Now and Then

Stepping outside the fresh air-conditioned hotel, the warm humid sea air awakens me to what feels like a whole new atmosphere. I cross the hectic road to approach the beach that welcomes me with open arms. Inhaling the salty fresh sea air with the odd scent of seaweed, a summer breeze brushes past my sun-kissed skin as my feet sink into the soft sand.  I glance at the beach as it glistens in the mild morning heat, surrounded by white pristine buildings that stand tall watching over the luxurious land below. The sun starts to rise higher into the blue, dreamy sky as the heat gets more severe, sweat seeps out of my skin. Like a magnet, the beachfront cafes attract the morning walkers with their tempting, fruity, cooling smoothies and other breakfast delights. Sitting outside the cafe I feel relaxed and comfortable as if there’s nothing at that moment that matters. As I sip on my cooling berry smoothie, I feel an instant burst of energy, so I bound back to the hotel to go for a swim. Through the automatic doors, transcending up the elevator and into the room, I make a quick change into my togs and retreat back down to the ground floor. Swiping the key to get into the pool I see the reflection of the palm trees on the surface of the water, which sits peacefully trapped in by brick walls separating the pool from the rest of the world. The pool awaits to be disrupted by crazy children who are buzzing with enthusiasm. Eager to cool off, I jump into the refreshing liquid which soothes my slightly burnt skin that has caused me so much grief this morning. The water is clear as crystal and the coolness causes goose bumps to shimmy up my body.  I swim until I start to feel lethargic, it is time to escape the madness. I carefully dry my fragile scorched skin and decide to embrace the piercing sun. Lying in the 30-degree heat, lathered in layers and layers of sunscreen my eyelids start to get heavier and all my thoughts seem to disappear within a second.

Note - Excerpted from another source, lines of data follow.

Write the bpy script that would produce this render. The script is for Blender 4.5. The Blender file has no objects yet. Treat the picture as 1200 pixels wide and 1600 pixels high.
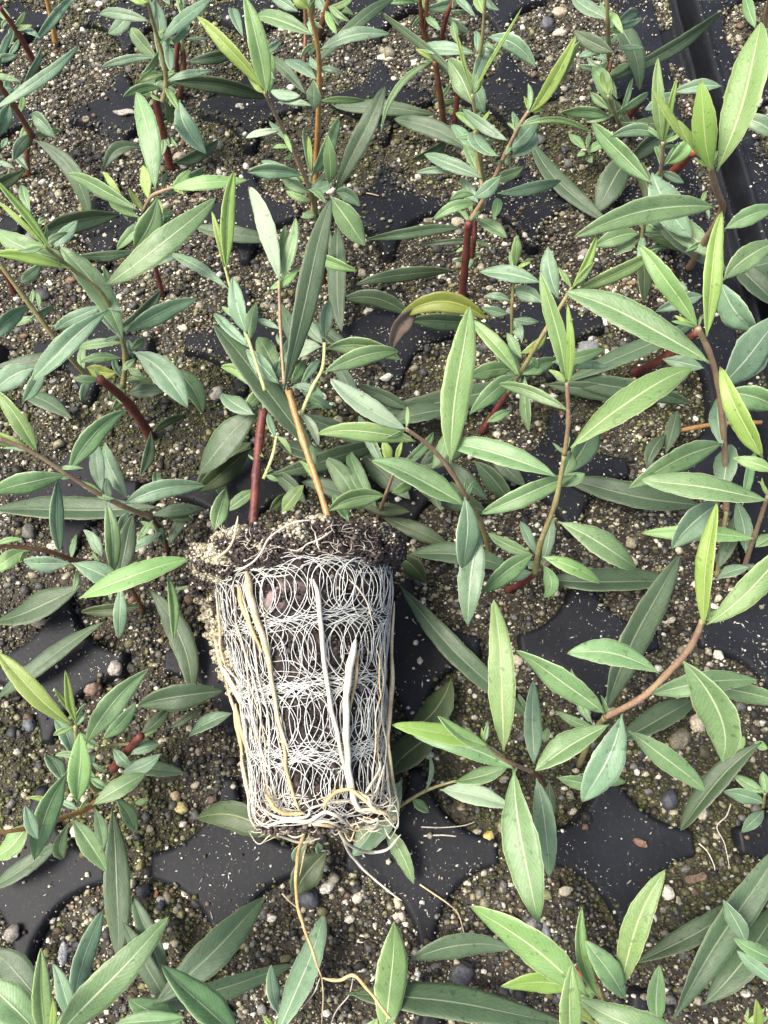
import bpy, math, random
import numpy as np
from mathutils import Vector, Matrix
rng = np.random.default_rng(7); random.seed(7)
SC = bpy.context.scene
PITCH = 0.05
# ------------------------------------------------------------------ camera
PHI, RHO, HC = math.radians(68.481), math.radians(-3.476), 4.2817*PITCH
FPX = 1200.0
Fv = Vector((0, math.cos(PHI), -math.sin(PHI)))
_R = Vector((1, 0, 0)); _U = _R.cross(Fv)
Rv = math.cos(RHO)*_R + math.sin(RHO)*_U
Uv = -math.sin(RHO)*_R + math.cos(RHO)*_U
CAM = Vector((0, 0, HC))
cd = bpy.data.cameras.new('camera'); cam = bpy.data.objects.new('camera', cd)
SC.collection.objects.link(cam); SC.camera = cam
m = Matrix((Rv, Uv, -Fv)).transposed().to_4x4(); m.translation = CAM
cam.matrix_world = m
cd.sensor_fit = 'VERTICAL'; cd.sensor_height = 36; cd.lens = 36*FPX/1600
cd.clip_start = 0.005; cd.clip_end = 50
# ------------------------------------------------------------------ world, sun, exposure
W = bpy.data.worlds.new('World'); SC.world = W; W.use_nodes = True
nt = W.node_tree; nt.nodes.clear()
sky = nt.nodes.new('ShaderNodeTexSky'); sky.sky_type = 'NISHITA'; sky.sun_disc = False
SUN_EL, SUN_AZ = math.radians(60), math.radians(-95)       # azimuth from +Y, towards -X
sky.sun_elevation = SUN_EL; sky.sun_rotation = SUN_AZ
sky.air_density = 1.0; sky.dust_density = 6.0; sky.ozone_density = 0.3
bg = nt.nodes.new('ShaderNodeBackground'); bg.inputs[1].default_value = 0.15
wo = nt.nodes.new('ShaderNodeOutputWorld')
nt.links.new(sky.outputs[0], bg.inputs[0]); nt.links.new(bg.outputs[0], wo.inputs[0])
sd = bpy.data.lights.new('sun', 'SUN'); sd.energy = 2.6; sd.angle = math.radians(26); sd.color = (1.0, 0.965, 0.90)
so = bpy.data.objects.new('sun', sd); SC.collection.objects.link(so)
sdir = Vector((math.sin(SUN_AZ)*math.cos(SUN_EL), math.cos(SUN_AZ)*math.cos(SUN_EL), math.sin(SUN_EL)))
so.rotation_euler = sdir.to_track_quat('Z', 'Y').to_euler()
SC.view_settings.view_transform = 'Standard'; SC.view_settings.look = 'None'
SC.view_settings.exposure = 0.86; SC.view_settings.gamma = 1
SC.view_settings.use_curve_mapping = False

# ------------------------------------------------------------------ helpers
COL = SC.collection
def tag(o, label=None, cat=None, group=None, kind=None):
    if label: o['label'] = label
    if cat: o['category'] = cat
    if group: o['group'] = group
    if kind: o['kind'] = kind
    return o
def empty(name, loc):
    o = bpy.data.objects.new(name, None); COL.objects.link(o); o.location = loc
    o.empty_display_size = 0.005
    return o
def mesh_obj(name, co, faces, mat, parent=None, smooth=True, uv=None, col=None, fmat=None):
    me = bpy.data.meshes.new(name)
    co = np.asarray(co, dtype=np.float32)
    if parent is not None:
        root = parent
        off = np.zeros(3)
        while root is not None:
            off += np.array(root.location); root = root.parent
        co = co - off.astype(np.float32)
    if isinstance(faces, np.ndarray):
        k = faces.shape[1]; n = len(faces)
        me.vertices.add(len(co)); me.vertices.foreach_set('co', co.ravel())
        me.loops.add(n*k); me.loops.foreach_set('vertex_index', faces.astype(np.int32).ravel())
        me.polygons.add(n)
        me.polygons.foreach_set('loop_start', np.arange(0, n*k, k, dtype=np.int32))
        me.polygons.foreach_set('loop_total', np.full(n, k, dtype=np.int32))
        me.update(calc_edges=True)
    else:
        me.from_pydata([tuple(c) for c in co.tolist()], [], faces)
    if smooth:
        me.polygons.foreach_set('use_smooth', np.ones(len(me.polygons), dtype=bool))
    for mm in (mat if isinstance(mat, (list, tuple)) else [mat]): me.materials.append(mm)
    if fmat is not None: me.polygons.foreach_set('material_index', np.asarray(fmat, dtype=np.int32))
    if uv is not None:
        l = me.uv_layers.new(name='UVMap')
        idx = np.zeros(len(me.loops), dtype=np.int32); me.loops.foreach_get('vertex_index', idx)
        l.data.foreach_set('uv', np.asarray(uv, dtype=np.float32)[idx].ravel())
    if col is not None:
        a = me.color_attributes.new('col', 'FLOAT_COLOR', 'POINT')
        c4 = np.ones((len(co), 4), dtype=np.float32); c4[:, :3] = col
        a.data.foreach_set('color', c4.ravel())
    me.validate(); me.update()
    o = bpy.data.objects.new(name, me); COL.objects.link(o)
    if parent is not None: o.parent = parent
    return o
def ray(px, py):
    d = Fv + Rv*((px-600)/FPX) - Uv*((py-800)/FPX)
    return d
def at(px, py, h):
    d = ray(px, py); t = (h-HC)/d.z
    return CAM + d*t
def pxsize(p):                                            # metres per photo pixel at p
    return max(0.02, (p-CAM).dot(Fv))/FPX

# ------------------------------------------------------------------ materials
def newmat(name):
    m = bpy.data.materials.new(name); m.use_nodes = True
    n = m.node_tree.nodes; b = n['Principled BSDF']
    return m, n, m.node_tree.links, b
def ramp(n, stops, interp='LINEAR'):
    r = n.new('ShaderNodeValToRGB'); r.color_ramp.interpolation = interp
    e = r.color_ramp.elements
    while len(e) < len(stops): e.new(0.5)
    for i, (p, c) in enumerate(stops):
        e[i].position = p; e[i].color = (*c, 1)
    return r
def math_n(n, l, op, a, b=None, clamp=False):
    x = n.new('ShaderNodeMath'); x.operation = op; x.use_clamp = clamp
    for i, v in enumerate((a, b)):
        if v is None: continue
        if isinstance(v, (int, float)): x.inputs[i].default_value = v
        else: l.new(v, x.inputs[i])
    return x.outputs[0]
def mix_c(n, l, fac, a, b, mode='MIX'):
    x = n.new('ShaderNodeMix'); x.data_type = 'RGBA'; x.blend_type = mode
    for s, v in ((x.inputs[0], fac), (x.inputs[6], a), (x.inputs[7], b)):
        if isinstance(v, (int, float)): s.default_value = v
        elif isinstance(v, tuple): s.default_value = (*v, 1)
        else: l.new(v, s)
    return x.outputs[2]

def leaf_mat(name, c1, c2, rib, rim, rough=0.44, trans=0.20, spots=0.4, coat=0.0, tcol=None):
    m, n, l, b = newmat(name)
    uv = n.new('ShaderNodeUVMap'); sx = n.new('ShaderNodeSeparateXYZ'); l.new(uv.outputs[0], sx.inputs[0])
    au = math_n(n, l, 'ABSOLUTE', math_n(n, l, 'SUBTRACT', sx.outputs[0], 0.5))
    tc = n.new('ShaderNodeTexCoord'); oi = n.new('ShaderNodeObjectInfo')
    vadd = n.new('ShaderNodeVectorMath'); vadd.operation = 'ADD'
    l.new(tc.outputs['Object'], vadd.inputs[0]); l.new(oi.outputs['Random'], vadd.inputs[1])
    def noise(scale, det=4):
        t = n.new('ShaderNodeTexNoise'); t.inputs['Scale'].default_value = scale; t.inputs['Detail'].default_value = det
        l.new(vadd.outputs[0], t.inputs['Vector']); return t.outputs[0]
    big, mid, fine = noise(90), noise(420, 5), noise(2200, 3)
    mr = n.new('ShaderNodeMapRange'); mr.inputs[1].default_value = 0.3; mr.inputs[2].default_value = 0.7
    l.new(big, mr.inputs[0])
    base = mix_c(n, l, mr.outputs[0], c1, c2)
    # individual hue / value shift
    hs = n.new('ShaderNodeHueSaturation'); l.new(base, hs.inputs['Color'])
    l.new(math_n(n, l, 'ADD', math_n(n, l, 'MULTIPLY', oi.outputs['Random'], 0.03), 0.485), hs.inputs['Hue'])
    l.new(math_n(n, l, 'ADD', math_n(n, l, 'MULTIPLY', oi.outputs['Random'], 0.36), 0.82), hs.inputs['Value'])
    base = hs.outputs[0]
    # mottling
    mr2 = n.new('ShaderNodeMapRange'); mr2.inputs[1].default_value = 0.35; mr2.inputs[2].default_value = 0.7
    mr2.inputs[3].default_value = 0.0; mr2.inputs[4].default_value = spots
    l.new(mid, mr2.inputs[0])
    base = mix_c(n, l, mr2.outputs[0], base, tuple(v*0.55 for v in c1))
    mr2b = n.new('ShaderNodeMapRange'); mr2b.inputs[1].default_value = 0.4; mr2b.inputs[2].default_value = 0.72
    mr2b.inputs[4].default_value = 0.18; l.new(fine, mr2b.inputs[0])
    base = mix_c(n, l, mr2b.outputs[0], base, tuple(min(1, v*1.7) for v in c2))
    wn = noise(26, 2); mrw = n.new('ShaderNodeMapRange'); mrw.inputs[1].default_value = 0.35; mrw.inputs[2].default_value = 0.65; mrw.inputs[4].default_value = 0.35
    l.new(wn, mrw.inputs[0]); base = mix_c(n, l, mrw.outputs[0], base, (c1[0]*.62, c1[1]*.74, c1[2]*.70))
    # side veins: distorted stripes running out from the midrib
    nz = math_n(n, l, 'MULTIPLY', mid, 0.9)
    ph = math_n(n, l, 'ADD', math_n(n, l, 'SUBTRACT', math_n(n, l, 'MULTIPLY', sx.outputs[1], 62), math_n(n, l, 'MULTIPLY', au, 26)), math_n(n, l, 'MULTIPLY', nz, 5))
    vein = math_n(n, l, 'POWER', math_n(n, l, 'ABSOLUTE', math_n(n, l, 'SINE', ph)), 10)
    base = mix_c(n, l, math_n(n, l, 'MULTIPLY', vein, 0.10), base, rib)
    # midrib, thinner towards the tip
    wrib = math_n(n, l, 'ADD', math_n(n, l, 'MULTIPLY', math_n(n, l, 'SUBTRACT', 1.0, sx.outputs[1]), 0.024), 0.022)
    ribm = math_n(n, l, 'SUBTRACT', 1.0, math_n(n, l, 'DIVIDE', au, wrib), True)
    ribm = math_n(n, l, 'POWER', ribm, 0.6)
    base = mix_c(n, l, math_n(n, l, 'MULTIPLY', ribm, 0.92), base, rib)
    mr3 = n.new('ShaderNodeMapRange'); mr3.inputs[1].default_value = 0.455; mr3.inputs[2].default_value = 0.495
    l.new(au, mr3.inputs[0])
    base = mix_c(n, l, math_n(n, l, 'MULTIPLY', mr3.outputs[0], 0.75), base, rim)
    sp = noise(650, 2); mrs = n.new('ShaderNodeMapRange'); mrs.inputs[1].default_value = 0.66; mrs.inputs[2].default_value = 0.70; mrs.inputs[4].default_value = 0.55
    l.new(sp, mrs.inputs[0]); base = mix_c(n, l, mrs.outputs[0], base, tuple(v*.45 for v in c1))
    mrt = n.new('ShaderNodeMapRange'); mrt.inputs[1].default_value = 0.955; mrt.inputs[2].default_value = 0.985
    l.new(math_n(n, l, 'ADD', sx.outputs[1], math_n(n, l, 'MULTIPLY', math_n(n, l, 'SUBTRACT', mid, .5), .08)), mrt.inputs[0])
    tipf = math_n(n, l, 'MULTIPLY', mrt.outputs[0], math_n(n, l, 'GREATER_THAN', oi.outputs['Random'], .62))
    base = mix_c(n, l, math_n(n, l, 'MULTIPLY', tipf, .7), base, (.20, .15, .07))
    l.new(base, b.inputs['Base Color'])
    rr = n.new('ShaderNodeMapRange'); rr.inputs[3].default_value = rough-0.08; rr.inputs[4].default_value = rough+0.14
    l.new(mid, rr.inputs[0]); l.new(rr.outputs[0], b.inputs['Roughness'])
    b.inputs['Specular IOR Level'].default_value = 0.55
    b.inputs['Sheen Weight'].default_value = 0.02; b.inputs['Sheen Roughness'].default_value = 0.4
    bp = n.new('ShaderNodeBump'); bp.inputs['Strength'].default_value = 0.4; bp.inputs['Distance'].default_value = 0.0004
    hgt = math_n(n, l, 'ADD', math_n(n, l, 'ADD', math_n(n, l, 'MULTIPLY', ribm, 0.9), math_n(n, l, 'MULTIPLY', vein, -0.07)), math_n(n, l, 'ADD', math_n(n, l, 'MULTIPLY', mid, 1.1), math_n(n, l, 'MULTIPLY', big, 2.2)))
    l.new(hgt, bp.inputs['Height']); l.new(bp.outputs[0], b.inputs['Normal'])
    tr = n.new('ShaderNodeBsdfTranslucent'); tcn = mix_c(n, l, 1.0, base, tcol or (1.3, 1.45, 0.6), 'MULTIPLY')
    l.new(tcn, tr.inputs[0])
    ms = n.new('ShaderNodeMixShader'); ms.inputs[0].default_value = trans
    l.new(b.outputs[0], ms.inputs[1]); l.new(tr.outputs[0], ms.inputs[2])
    l.new(ms.outputs[0], n['Material Output'].inputs[0])
    return m
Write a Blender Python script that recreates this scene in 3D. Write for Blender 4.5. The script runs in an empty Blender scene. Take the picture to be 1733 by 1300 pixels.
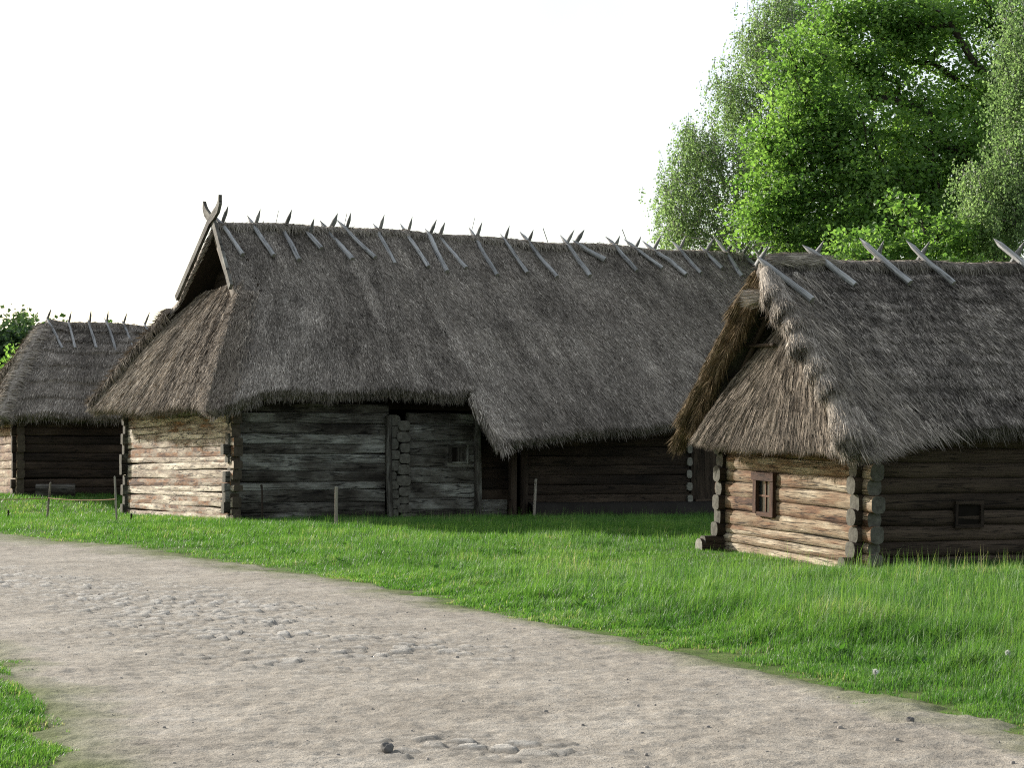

Getting ready for the night ahead, I meticulously slip on my flowy evening dress and tie back my thick, irritating hair with a silky scrunchie. Sliding my fake Birkenstocks on, my family and I head out the door and across to the main street into the darkness, intrigued by the mix of people of diverse ethnicities. The street is lit up like a Christmas tree, differing colours of fairy lights adorn the palm trees and catch my eye from a mile away. Below the fairy lights, people scurry like a trail of ants, finding their way from one end of the street to the other.   I feel exhausted trying to keep up with my family but finally, we find a restaurant we all love. As we stroll in and approach the bar, I look around and see holidaymakers sinking back their alcoholic beverages, as the waitress leads us to our outside table. We order from the menu, I can’t go past the barbecue spare ribs.  I wait in anticipation, sipping at my water, looking around at the groups of exuberant diners. The noise of happy conversation echoes through the building and down the street. I look out over the beach, the darkness creates a sense of mystery. The swimmers have deserted, leaving trails of footprints in the sand. Out on the horizon, I see small flickers of light, boats from afar.  Our dinner arrives, so nourishing and fulfilling after a day of activities. Time to walk back, the stars glisten and the moon hovers over the ocean creating a reflection of calmness and tranquillity. Daylight evaporates as night prevails, the beach sleeps, a contrast to the hustle of earlier.

2 Replies to “Now and Then”

  1. Hi Anna,

    You have a good plan here! I think you will find that spending the time brainstorming your thoughts during the early stages of the writing process useful.

    I am really enjoying the imagery being developed in your opening lines, it makes me want to go on holiday!

    Be mindful of your syntax. At times, your sentences are incomplete and this makes your work seem clumsy. Reading your writing out loud to yourself during the editing stage will help you to catch the errors.

    Look to develop your idea throughout the paragraph. Avoid only discussing something in a single sentence. When you comment on things in conjunction to other ideas further in your paragraph, the development of that thing/idea is stronger and shows you have thought about the details of your scene with purpose.

    Mrs. P

  2. Hi Anna,

    During the final periods of this assessment I encourage you to:

    Correct your syntax errors. You have incomplete sentences in this piece. Remember, every sentence needs a subject.
    Look to vary your sentence types. At the moment, you are using a repetitive structure and this makes your work sound listed. You are frequently opening your sentences with a verb. Look at how you can change this to increase the flow of your writing.
    Show your scene through your language choices and figurative devices. At the moment, you aren’t letting your reader imply any of the details through your writing.